セックスの前、必ずオアシスのミュージックビデオを見せてくるバンドマンがいた。なんでオアシス? という謎もあるのだが、それよりおもしろかったのは、いつも同じ曲(たぶんオアシスの中ではマイナーな曲)の同じタイミング(サビ直前)でキスしてくるところだった。だから私はその曲の後半をちゃんと聞いたことがない。唾液や呼吸のやりとりに夢中になって、だんだんと音楽が遠のいていくのだった。

その後のセックスも流れがだいたい決まっていて、彼はいつも同じように、私の上におおいかぶさり、私にキスをしながら射精した。「ワンパターンな男ね!」と怒ってしまうこともできるだろうが、しかしワンパターンな男と付き合うのもそれはそれでおもしろい。だって、私がそのパターンを乱すことができるのだから。

ある日、玄関に入った瞬間に不意打ちでキスをすると、彼は驚いたようで、そっけなく洗面所に歯を磨きにいってしまった。「びっくりした?」と聞いてもムスッとしていて、「かわいいなぁ」と愛おしく思う。自分のペースでないと上手くふるまえない人の、下手くそな面を見られるのはおもしろい。

また別のある日、挿入前のフェラチオで私がちょっとがんばりすぎて不意に射精させてしまった。思ったタイミングと違ったことに彼は慌てていたが、私はその姿をニコニコ眺めていた。もともとの「想定」がばっちりあるからこそ「想定外」が発生するとも考えられる。ベッドの上での想定外は多ければ多いほうが刺激的で楽しいと思う。

だから好きな人の家にキスをしに行く

何年か前、女性作家の新作刊行記念トークイベントを聞きにいったときのこと。トークテーマが決められているわけではなかったが、ほとんどの人が新刊にまつわる話が展開されると予想していたと思う。ファシリテーター役の男性編集者も分厚い資料や質問を用意し、トークの流れを綿密に計画していたようだった。

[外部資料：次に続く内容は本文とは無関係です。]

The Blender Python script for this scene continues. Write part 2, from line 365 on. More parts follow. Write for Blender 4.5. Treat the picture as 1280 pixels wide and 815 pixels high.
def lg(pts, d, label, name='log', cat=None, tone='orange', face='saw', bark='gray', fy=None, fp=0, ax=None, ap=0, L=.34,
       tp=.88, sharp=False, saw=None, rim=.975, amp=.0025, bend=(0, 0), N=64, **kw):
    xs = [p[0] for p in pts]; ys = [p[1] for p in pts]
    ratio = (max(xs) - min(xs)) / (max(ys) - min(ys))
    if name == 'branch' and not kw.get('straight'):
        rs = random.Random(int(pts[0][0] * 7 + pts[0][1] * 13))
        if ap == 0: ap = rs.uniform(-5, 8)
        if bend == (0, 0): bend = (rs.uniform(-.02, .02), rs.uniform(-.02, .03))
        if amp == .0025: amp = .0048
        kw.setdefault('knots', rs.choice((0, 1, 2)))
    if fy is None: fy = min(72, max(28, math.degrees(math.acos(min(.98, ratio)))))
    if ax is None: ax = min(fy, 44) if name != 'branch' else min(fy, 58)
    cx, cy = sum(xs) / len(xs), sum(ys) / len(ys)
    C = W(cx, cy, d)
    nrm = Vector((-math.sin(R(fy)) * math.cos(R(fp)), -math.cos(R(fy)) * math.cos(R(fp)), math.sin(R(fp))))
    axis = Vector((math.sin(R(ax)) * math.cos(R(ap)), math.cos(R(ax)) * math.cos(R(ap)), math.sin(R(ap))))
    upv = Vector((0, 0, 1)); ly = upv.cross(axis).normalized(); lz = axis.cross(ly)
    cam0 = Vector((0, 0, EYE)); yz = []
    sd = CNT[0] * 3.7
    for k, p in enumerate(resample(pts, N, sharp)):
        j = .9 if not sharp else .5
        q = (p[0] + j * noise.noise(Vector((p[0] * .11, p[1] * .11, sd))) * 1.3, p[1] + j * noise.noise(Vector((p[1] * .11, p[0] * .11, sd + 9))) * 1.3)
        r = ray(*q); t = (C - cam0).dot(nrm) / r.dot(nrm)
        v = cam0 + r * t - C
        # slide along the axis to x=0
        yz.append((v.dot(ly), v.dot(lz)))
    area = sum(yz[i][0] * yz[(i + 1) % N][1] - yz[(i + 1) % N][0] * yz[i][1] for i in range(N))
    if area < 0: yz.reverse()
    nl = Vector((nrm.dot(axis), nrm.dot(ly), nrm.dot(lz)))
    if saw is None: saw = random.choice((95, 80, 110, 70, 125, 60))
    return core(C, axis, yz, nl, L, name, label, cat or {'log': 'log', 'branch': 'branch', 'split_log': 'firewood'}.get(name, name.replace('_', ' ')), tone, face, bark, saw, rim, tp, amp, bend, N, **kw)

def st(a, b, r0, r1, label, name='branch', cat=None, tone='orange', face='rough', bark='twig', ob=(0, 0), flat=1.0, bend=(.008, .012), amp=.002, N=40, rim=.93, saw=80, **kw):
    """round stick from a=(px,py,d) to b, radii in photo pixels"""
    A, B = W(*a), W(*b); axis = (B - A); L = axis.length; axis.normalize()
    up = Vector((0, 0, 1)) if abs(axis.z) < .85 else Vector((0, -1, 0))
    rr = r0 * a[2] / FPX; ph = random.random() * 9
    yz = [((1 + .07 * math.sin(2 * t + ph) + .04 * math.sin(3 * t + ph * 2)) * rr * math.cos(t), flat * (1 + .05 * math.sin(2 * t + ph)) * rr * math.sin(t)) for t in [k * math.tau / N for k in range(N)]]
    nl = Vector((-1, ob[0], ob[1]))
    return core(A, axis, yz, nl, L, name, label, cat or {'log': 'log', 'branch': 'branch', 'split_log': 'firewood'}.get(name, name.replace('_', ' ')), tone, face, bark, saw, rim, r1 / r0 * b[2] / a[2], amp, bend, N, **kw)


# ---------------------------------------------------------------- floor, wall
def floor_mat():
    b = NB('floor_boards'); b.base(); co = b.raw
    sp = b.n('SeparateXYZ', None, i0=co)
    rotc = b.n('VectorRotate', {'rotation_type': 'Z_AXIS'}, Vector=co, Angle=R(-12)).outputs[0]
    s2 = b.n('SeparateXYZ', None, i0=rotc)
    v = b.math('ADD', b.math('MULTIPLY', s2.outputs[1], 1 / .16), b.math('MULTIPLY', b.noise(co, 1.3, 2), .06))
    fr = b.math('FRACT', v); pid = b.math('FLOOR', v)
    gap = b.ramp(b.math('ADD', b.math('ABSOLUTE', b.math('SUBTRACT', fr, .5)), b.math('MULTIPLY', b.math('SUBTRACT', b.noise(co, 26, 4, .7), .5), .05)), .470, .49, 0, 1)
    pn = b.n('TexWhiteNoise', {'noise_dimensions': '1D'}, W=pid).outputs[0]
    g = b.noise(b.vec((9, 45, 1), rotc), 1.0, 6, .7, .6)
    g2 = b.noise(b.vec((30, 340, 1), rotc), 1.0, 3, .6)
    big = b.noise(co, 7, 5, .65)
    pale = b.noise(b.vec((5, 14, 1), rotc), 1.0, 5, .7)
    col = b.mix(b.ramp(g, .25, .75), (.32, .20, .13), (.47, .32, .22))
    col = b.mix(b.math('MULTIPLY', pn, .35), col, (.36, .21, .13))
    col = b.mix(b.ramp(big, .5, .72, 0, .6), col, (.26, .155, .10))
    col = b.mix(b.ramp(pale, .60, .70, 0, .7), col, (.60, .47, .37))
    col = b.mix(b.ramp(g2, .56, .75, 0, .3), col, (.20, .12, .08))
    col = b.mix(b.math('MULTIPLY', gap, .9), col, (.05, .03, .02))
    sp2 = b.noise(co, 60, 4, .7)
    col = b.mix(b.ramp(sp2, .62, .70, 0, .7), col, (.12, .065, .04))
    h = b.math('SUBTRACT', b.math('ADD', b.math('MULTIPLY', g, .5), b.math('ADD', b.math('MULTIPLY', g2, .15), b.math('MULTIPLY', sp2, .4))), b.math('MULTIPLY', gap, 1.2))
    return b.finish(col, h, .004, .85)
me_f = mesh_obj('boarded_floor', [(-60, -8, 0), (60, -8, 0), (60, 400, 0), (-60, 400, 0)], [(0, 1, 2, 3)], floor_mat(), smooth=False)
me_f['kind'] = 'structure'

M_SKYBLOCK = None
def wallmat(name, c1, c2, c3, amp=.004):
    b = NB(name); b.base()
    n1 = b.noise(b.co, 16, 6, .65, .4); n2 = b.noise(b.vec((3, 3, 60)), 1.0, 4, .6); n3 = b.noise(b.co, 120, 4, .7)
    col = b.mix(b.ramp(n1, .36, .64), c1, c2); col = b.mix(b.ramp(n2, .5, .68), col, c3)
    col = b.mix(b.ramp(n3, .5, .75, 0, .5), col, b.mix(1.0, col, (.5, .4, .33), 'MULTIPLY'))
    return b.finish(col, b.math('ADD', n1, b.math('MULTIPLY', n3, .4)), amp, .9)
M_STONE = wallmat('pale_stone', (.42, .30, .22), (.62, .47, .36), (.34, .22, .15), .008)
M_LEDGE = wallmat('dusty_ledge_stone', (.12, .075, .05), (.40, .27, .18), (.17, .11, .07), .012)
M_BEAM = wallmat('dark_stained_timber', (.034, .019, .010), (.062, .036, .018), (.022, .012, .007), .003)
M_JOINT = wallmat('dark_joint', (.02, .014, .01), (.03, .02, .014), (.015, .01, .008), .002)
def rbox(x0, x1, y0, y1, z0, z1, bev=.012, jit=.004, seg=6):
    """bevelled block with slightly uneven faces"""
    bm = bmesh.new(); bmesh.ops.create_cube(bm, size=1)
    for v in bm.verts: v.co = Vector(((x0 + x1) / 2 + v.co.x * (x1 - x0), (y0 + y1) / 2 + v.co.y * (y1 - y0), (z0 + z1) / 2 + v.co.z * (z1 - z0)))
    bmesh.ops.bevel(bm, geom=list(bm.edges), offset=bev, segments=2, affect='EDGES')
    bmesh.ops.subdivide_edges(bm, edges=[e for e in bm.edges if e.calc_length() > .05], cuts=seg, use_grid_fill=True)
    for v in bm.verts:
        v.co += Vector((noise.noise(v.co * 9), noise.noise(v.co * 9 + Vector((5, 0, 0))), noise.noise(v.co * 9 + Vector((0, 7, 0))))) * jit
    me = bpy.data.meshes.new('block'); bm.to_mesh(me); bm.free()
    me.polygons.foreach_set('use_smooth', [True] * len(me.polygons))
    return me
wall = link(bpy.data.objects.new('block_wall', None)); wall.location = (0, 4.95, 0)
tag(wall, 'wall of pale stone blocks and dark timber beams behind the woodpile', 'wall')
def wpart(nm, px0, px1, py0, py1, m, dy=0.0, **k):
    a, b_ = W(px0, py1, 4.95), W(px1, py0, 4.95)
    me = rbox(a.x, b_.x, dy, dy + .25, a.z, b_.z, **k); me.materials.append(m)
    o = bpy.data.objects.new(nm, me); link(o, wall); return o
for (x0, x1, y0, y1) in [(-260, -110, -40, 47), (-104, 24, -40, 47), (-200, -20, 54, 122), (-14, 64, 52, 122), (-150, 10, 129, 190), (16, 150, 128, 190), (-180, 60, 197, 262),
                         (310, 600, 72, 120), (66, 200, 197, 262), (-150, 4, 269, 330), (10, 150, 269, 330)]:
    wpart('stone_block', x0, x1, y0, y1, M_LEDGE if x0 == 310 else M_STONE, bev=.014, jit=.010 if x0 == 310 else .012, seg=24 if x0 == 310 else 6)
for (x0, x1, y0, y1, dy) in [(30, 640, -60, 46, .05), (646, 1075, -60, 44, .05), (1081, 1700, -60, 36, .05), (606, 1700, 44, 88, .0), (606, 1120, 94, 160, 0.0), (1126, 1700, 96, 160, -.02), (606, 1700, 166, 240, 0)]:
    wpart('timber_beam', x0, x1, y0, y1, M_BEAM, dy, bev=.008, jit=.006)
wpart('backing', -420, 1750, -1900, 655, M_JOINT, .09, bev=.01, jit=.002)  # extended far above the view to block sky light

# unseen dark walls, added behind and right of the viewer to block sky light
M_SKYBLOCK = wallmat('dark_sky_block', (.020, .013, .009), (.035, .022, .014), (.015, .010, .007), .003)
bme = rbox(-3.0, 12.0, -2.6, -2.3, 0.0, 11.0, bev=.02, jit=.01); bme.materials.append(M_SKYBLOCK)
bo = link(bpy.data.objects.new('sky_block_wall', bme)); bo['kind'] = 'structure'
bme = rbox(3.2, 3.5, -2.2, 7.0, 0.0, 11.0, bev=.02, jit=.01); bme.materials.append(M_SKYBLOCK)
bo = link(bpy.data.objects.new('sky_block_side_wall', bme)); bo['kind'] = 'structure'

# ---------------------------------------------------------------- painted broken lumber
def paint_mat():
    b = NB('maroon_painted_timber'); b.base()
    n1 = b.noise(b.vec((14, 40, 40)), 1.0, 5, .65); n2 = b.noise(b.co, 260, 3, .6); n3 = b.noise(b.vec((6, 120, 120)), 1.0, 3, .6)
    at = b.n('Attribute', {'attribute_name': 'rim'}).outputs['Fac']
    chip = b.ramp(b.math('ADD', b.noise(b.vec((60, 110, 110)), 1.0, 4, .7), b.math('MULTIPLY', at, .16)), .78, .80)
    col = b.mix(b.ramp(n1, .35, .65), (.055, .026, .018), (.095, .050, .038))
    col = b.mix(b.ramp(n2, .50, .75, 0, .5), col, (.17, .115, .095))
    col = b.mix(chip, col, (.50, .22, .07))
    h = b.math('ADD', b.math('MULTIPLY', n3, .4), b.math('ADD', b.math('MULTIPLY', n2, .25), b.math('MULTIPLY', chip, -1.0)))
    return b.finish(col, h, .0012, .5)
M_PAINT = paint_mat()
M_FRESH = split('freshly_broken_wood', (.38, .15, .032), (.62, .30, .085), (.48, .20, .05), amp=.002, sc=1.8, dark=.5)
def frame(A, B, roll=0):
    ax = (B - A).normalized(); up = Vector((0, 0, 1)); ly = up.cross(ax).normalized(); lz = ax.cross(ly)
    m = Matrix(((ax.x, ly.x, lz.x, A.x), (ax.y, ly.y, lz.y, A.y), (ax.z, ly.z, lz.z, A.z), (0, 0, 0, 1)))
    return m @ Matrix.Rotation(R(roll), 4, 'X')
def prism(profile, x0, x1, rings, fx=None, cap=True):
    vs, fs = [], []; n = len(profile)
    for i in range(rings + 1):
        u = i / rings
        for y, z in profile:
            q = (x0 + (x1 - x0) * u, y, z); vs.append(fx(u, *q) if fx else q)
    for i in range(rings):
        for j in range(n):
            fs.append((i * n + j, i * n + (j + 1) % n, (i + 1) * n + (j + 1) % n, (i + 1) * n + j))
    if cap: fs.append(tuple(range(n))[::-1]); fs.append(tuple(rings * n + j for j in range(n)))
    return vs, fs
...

「えっと、それでは~」と男性編集者が手元のメモに目を落とした瞬間、その女性作家は「そんなにメモあるの~! 考えすぎだよ~! いらない、いらない。ライブ感が大事だから」などと言い放ち、「小説の話が聞きたい? 雑談のほうがいいかな?」と客席に問いかけた。編集者は想定外の事態に慌てて小説の話に戻そうとしていたが、結局はほとんどその話にならず、編集や装丁のこと、ギャラ事情、さらには作家の日常的な話など、比較的くだけた内容のトークイベントとなった。

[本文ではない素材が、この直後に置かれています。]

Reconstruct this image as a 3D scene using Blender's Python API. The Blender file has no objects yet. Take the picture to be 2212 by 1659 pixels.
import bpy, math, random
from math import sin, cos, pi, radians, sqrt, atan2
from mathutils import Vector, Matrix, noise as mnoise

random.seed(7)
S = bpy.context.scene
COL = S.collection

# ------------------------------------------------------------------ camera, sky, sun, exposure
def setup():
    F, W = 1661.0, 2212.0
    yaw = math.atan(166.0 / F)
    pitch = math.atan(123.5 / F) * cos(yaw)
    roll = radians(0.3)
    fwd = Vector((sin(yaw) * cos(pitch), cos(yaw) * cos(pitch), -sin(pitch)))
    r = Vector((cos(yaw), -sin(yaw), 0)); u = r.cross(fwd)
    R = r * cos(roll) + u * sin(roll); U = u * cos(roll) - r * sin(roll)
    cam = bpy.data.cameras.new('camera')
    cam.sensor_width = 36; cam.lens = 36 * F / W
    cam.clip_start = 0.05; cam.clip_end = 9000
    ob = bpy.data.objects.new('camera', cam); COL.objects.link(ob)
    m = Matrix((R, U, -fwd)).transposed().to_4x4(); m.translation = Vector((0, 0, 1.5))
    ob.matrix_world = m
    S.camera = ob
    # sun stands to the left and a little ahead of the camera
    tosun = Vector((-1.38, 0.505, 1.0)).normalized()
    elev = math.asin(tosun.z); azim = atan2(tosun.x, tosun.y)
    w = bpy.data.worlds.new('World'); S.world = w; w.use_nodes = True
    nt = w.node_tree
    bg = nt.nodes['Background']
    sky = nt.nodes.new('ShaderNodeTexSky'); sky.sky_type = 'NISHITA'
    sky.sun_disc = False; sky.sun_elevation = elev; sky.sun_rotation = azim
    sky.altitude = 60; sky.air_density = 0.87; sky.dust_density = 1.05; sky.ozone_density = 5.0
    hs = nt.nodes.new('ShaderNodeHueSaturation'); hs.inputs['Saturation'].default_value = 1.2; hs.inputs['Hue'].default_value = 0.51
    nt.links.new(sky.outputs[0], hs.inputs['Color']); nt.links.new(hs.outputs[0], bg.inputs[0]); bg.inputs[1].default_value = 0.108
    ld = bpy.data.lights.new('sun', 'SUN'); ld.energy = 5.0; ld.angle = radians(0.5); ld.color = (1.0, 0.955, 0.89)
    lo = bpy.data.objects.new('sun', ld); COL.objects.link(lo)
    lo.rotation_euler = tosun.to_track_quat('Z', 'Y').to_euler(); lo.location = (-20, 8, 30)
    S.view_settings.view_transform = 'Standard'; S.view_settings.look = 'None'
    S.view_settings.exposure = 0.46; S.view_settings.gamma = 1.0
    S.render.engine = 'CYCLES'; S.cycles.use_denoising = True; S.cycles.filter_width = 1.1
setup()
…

たしかに小説の内容については他のインタビューや文芸誌などで整理されて読むことができるだろう。であれば、せっかくその場に出向いたのだから、今この場でしか聞けない話を私は聞きたい。入念な準備をしてきた男性編集者はかわいそうだったかもしれないが、その作家の奔放な明るさはとてもチャーミングで魅力的に見えたことを覚えている。

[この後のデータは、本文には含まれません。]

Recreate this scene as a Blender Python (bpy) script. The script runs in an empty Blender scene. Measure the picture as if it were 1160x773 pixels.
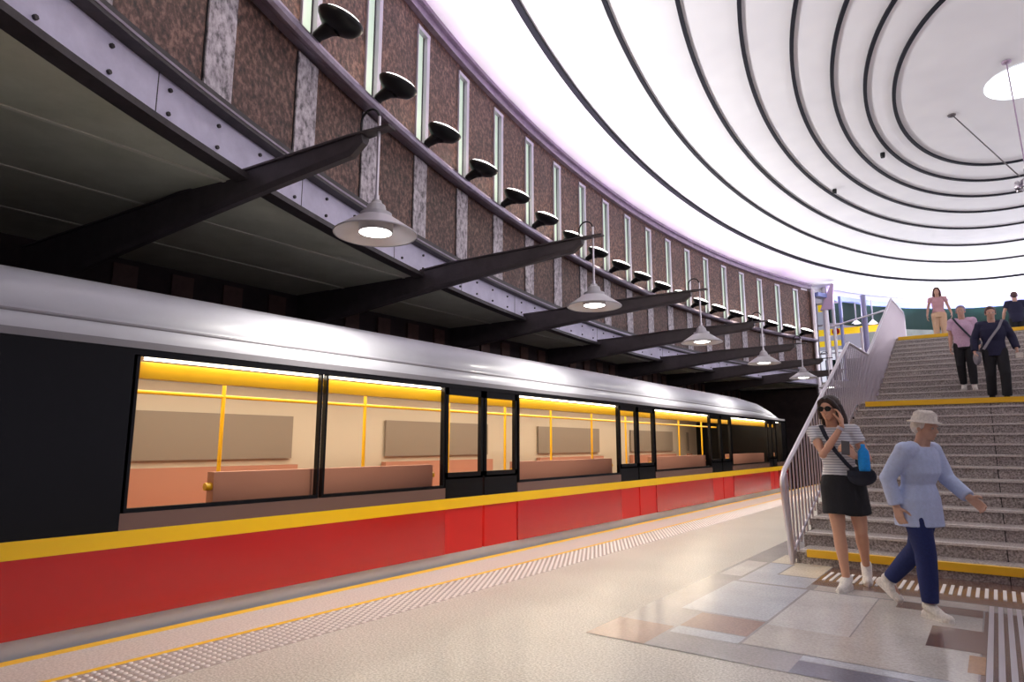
import bpy, math, random
from mathutils import Vector, Matrix
random.seed(7)
C = bpy.context.scene.collection
PI = math.pi
R = math.radians

# ------------------------------------------------------------------ camera
CH = 1.25
cam = bpy.data.cameras.new('camera'); cam.sensor_width = 36; cam.lens = 36 * 727 / 1160
cam.clip_end = 200
co = bpy.data.objects.new('camera', cam); C.objects.link(co)
co.location = (0, 0, CH); co.rotation_euler = (R(90 + 9.2), 0, R(36.7))
bpy.context.scene.camera = co
sc = bpy.context.scene
sc.view_settings.view_transform = 'Standard'; sc.view_settings.look = 'None'
sc.view_settings.gamma = 1; sc.view_settings.use_curve_mapping = False
sc.view_settings.exposure = 0.0
try:
    sc.cycles.use_denoising = True; sc.cycles.denoiser = 'OPENIMAGEDENOISE'
    sc.cycles.max_bounces = 8; sc.cycles.diffuse_bounces = 5; sc.cycles.glossy_bounces = 4
    sc.cycles.transmission_bounces = 6; sc.cycles.transparent_max_bounces = 8
    sc.cycles.sample_clamp_indirect = 6
    sc.cycles.caustics_reflective = False; sc.cycles.caustics_refractive = False
except Exception: pass
w = bpy.data.worlds.new('world'); sc.world = w; w.use_nodes = True
w.node_tree.nodes['Background'].inputs[0].default_value = (.75, .7, .9, 1)
w.node_tree.nodes['Background'].inputs[1].default_value = .45

# ------------------------------------------------------------------ materials
def mat(name, col, rough=.5, metal=0., spec=.5, coat=0., emit=None, es=0., alpha=1., trans=0.):
    m = bpy.data.materials.new(name); m.use_nodes = True
    b = m.node_tree.nodes['Principled BSDF']
    b.inputs['Base Color'].default_value = (*col, 1); b.inputs['Roughness'].default_value = rough
    b.inputs['Metallic'].default_value = metal; b.inputs['Specular IOR Level'].default_value = spec
    b.inputs['Coat Weight'].default_value = coat; b.inputs['Coat Roughness'].default_value = .08
    if emit: b.inputs['Emission Color'].default_value = (*emit, 1); b.inputs['Emission Strength'].default_value = es
    b.inputs['Alpha'].default_value = alpha; b.inputs['Transmission Weight'].default_value = trans
    return m
def noisy(name, cols, scale=40, rough=.5, metal=0, detail=6, stretch=(1, 1, 1), bump=0, lo=.35, hi=.65, spec=.5, coat=0, rvar=0, second=None, kind='noise'):
    """colour from noise through a ramp; cols: list of (pos, rgb)"""
    m = mat(name, cols[0][1], rough, metal, spec, coat); nt = m.node_tree; b = nt.nodes['Principled BSDF']
    tc = nt.nodes.new('ShaderNodeTexCoord'); mp = nt.nodes.new('ShaderNodeMapping'); mp.inputs['Scale'].default_value = stretch
    nt.links.new(tc.outputs['Object'], mp.inputs['Vector'])
    if kind == 'noise':
        n = nt.nodes.new('ShaderNodeTexNoise'); n.inputs['Scale'].default_value = scale; n.inputs['Detail'].default_value = detail; n.inputs['Roughness'].default_value = .65
        out = n.outputs['Fac']
    else:
        n = nt.nodes.new('ShaderNodeTexVoronoi'); n.inputs['Scale'].default_value = scale; out = n.outputs['Distance']
    nt.links.new(mp.outputs[0], n.inputs['Vector'])
    r = nt.nodes.new('ShaderNodeValToRGB'); e = r.color_ramp.elements
    e[0].position = cols[0][0]; e[0].color = (*cols[0][1], 1); e[1].position = cols[-1][0]; e[1].color = (*cols[-1][1], 1)
    for p, c in cols[1:-1]:
        q = e.new(p); q.color = (*c, 1)
    nt.links.new(out, r.inputs[0]); colout = r.outputs[0]
    if second:   # (scale, strength) large soft variation
        n2 = nt.nodes.new('ShaderNodeTexNoise'); n2.inputs['Scale'].default_value = second[0]; n2.inputs['Detail'].default_value = 3
        nt.links.new(mp.outputs[0], n2.inputs['Vector'])
        r2 = nt.nodes.new('ShaderNodeValToRGB'); r2.color_ramp.elements[0].position = .3; r2.color_ramp.elements[1].position = .7
        a = 1 - second[1]; r2.color_ramp.elements[0].color = (a, a, a, 1); r2.color_ramp.elements[1].color = (1, 1, 1, 1)
        nt.links.new(n2.outputs['Fac'], r2.inputs[0])
        mx = nt.nodes.new('ShaderNodeMix'); mx.data_type = 'RGBA'; mx.blend_type = 'MULTIPLY'; mx.inputs[0].default_value = 1
        nt.links.new(colout, mx.inputs[6]); nt.links.new(r2.outputs[0], mx.inputs[7]); colout = mx.outputs[2]
    nt.links.new(colout, b.inputs['Base Color'])
    if bump:
        bp = nt.nodes.new('ShaderNodeBump'); bp.inputs['Strength'].default_value = bump; bp.inputs['Distance'].default_value = .01
        nt.links.new(out, bp.inputs['Height']); nt.links.new(bp.outputs[0], b.inputs['Normal'])
    return m
def emis(name, col, s):
    m = mat(name, (.8, .8, .8), .4, emit=col, es=s); return m
def glassy(name, col, rough=.02, refl=.05):
    m = bpy.data.materials.new(name); m.use_nodes = True; nt = m.node_tree; nt.nodes.clear()
    o = nt.nodes.new('ShaderNodeOutputMaterial'); t = nt.nodes.new('ShaderNodeBsdfTransparent'); g = nt.nodes.new('ShaderNodeBsdfGlossy')
    t.inputs[0].default_value = (*col, 1); g.inputs['Roughness'].default_value = rough; g.inputs['Color'].default_value = (.9, .9, 1, 1)
    f = nt.nodes.new('ShaderNodeLayerWeight'); f.inputs[0].default_value = .05
    mx = nt.nodes.new('ShaderNodeMixShader')
    nt.links.new(f.outputs['Fresnel'], mx.inputs[0]); nt.links.new(t.outputs[0], mx.inputs[1]); nt.links.new(g.outputs[0], mx.inputs[2]); nt.links.new(mx.outputs[0], o.inputs[0])
    return m

M = {}
M['brown_granite'] = noisy('brown_granite', [(.36, (.022, .009, .007)), (.5, (.105, .047, .034)), (.64, (.27, .145, .11))], 17, .6, detail=15, stretch=(1, 1, .8), bump=.35, second=(2.2, .35))
M['pale_granite'] = noisy('pale_granite', [(.36, (.10, .085, .095)), (.47, (.36, .31, .34)), (.62, (.62, .56, .6))], 14, .5, detail=14, stretch=(1, 1, .7), bump=.3, second=(2, .2))
M['lilac_steel'] = noisy('lilac_steel', [(.3, (.52, .48, .62)), (.7, (.68, .64, .80))], 3, .45, .0, detail=8)
M['dark_steel'] = noisy('dark_steel', [(.3, (.028, .022, .024)), (.7, (.055, .045, .047))], 8, .5, .3)
M['beam_paint'] = noisy('beam_paint', [(.3, (.045, .036, .038)), (.7, (.07, .058, .06))], 6, .5, .1)
M['rail_steel'] = noisy('rail_steel', [(.3, (.20, .16, .21)), (.7, (.32, .27, .34))], 5, .35, .6)
M['soffit'] = noisy('soffit', [(.3, (.40, .41, .31)), (.7, (.52, .53, .42))], 2, .6)
M['soffit_joint'] = mat('soffit_joint', (.55, .54, .44), .5)
M['dark_wall'] = noisy('dark_wall', [(.3, (.02, .013, .012)), (.7, (.05, .03, .028))], 3, .8)
M['dark_tile'] = noisy('dark_tile', [(.3, (.07, .03, .022)), (.7, (.12, .055, .04))], 8, .6)
M['dome'] = noisy('dome_plaster', [(.3, (.80, .79, .81)), (.7, (.88, .87, .88))], .6, .55, detail=2)
M['dome_rib'] = mat('dome_rib', (.012, .012, .02), .7, spec=.2)
M['steel'] = mat('brushed_steel', (.50, .45, .50), .35, 1.)
M['steel_pale'] = mat('satin_steel', (.66, .62, .66), .33, .85)
M['black'] = mat('black_enamel', (.006, .006, .007), .4, spec=.3)
M['lamp_white'] = emis('lamp_glow', (1, .98, .93), 9)
M['flood_glass'] = emis('flood_glass', (1, .96, .93), 3)
M['shade'] = mat('shade_enamel', (.50, .48, .50), .4, .3)
M['frame_alu'] = mat('anodised_frame', (.50, .47, .54), .35, .5)
M['slit_glass'] = mat('lit_slit_glass', (.42, .50, .43), .3, emit=(.74, .95, .74), es=.42)
M['platform'] = noisy('platform_stone', [(.38, (.33, .305, .265)), (.5, (.52, .49, .44)), (.62, (.68, .65, .60))], 70, .28, detail=5, second=(1.2, .14))
M['edge_stone'] = noisy('edge_stone', [(.4, (.52, .45, .41)), (.6, (.70, .62, .57))], 60, .35, detail=4)
M['yellow'] = mat('yellow_paint', (.90, .52, .02), .4)
M['tactile'] = noisy('tactile_base', [(.4, (.26, .21, .19)), (.6, (.40, .34, .31))], 60, .4)
M['bump'] = mat('stud', (.66, .57, .54), .35)
def tile(n, c, r=.19, v=.12): return noisy(n, [(.38, tuple(x * (1 - v) for x in c)), (.62, tuple(min(1, x * (1 + v)) for x in c))], 55, r, detail=4, second=(2.5, .15))
M['t_grey'] = tile('grey_tile', (.36, .34, .35)); M['t_blue'] = tile('blue_grey_tile', (.50, .52, .57))
M['t_red'] = tile('reddish_tile', (.36, .25, .225)); M['t_light'] = tile('light_tile', (.58, .56, .55))
M['t_beige'] = tile('beige_tile', (.52, .485, .45)); M['t_cream'] = tile('cream_tile', (.68, .60, .48), .25)
M['t_brown'] = tile('brown_tile', (.25, .185, .175), .25); M['t_dark'] = tile('dark_tile_floor', (.20, .20, .25)); M['t_orange'] = tile('orange_tile', (.42, .24, .13))
M['step'] = noisy('step_granite', [(.36, (.15, .123, .112)), (.5, (.37, .32, .30)), (.66, (.66, .60, .56))], 55, .5, detail=8, bump=.2, second=(2, .2))
M['nosing'] = noisy('step_edge', [(.4, (.48, .43, .40)), (.6, (.68, .63, .59))], 60, .4)
M['white_bar'] = mat('white_bar', (.80, .76, .72), .35)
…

それがどんなに良い内容でも、あらかじめ決められた流れに身を任せる体験自体はおもしろいものではない。作家は「ライブ感」と表現したが、たとえ途中グダグダになったとしても、次にどうなるかわからない、自由な思いつきに委ねられた場を体験するのは楽しいものだ。だから作家のトークライブに行くし、バンドのライブに行くし、好きな人の家にキスをしに行くのではないだろうか。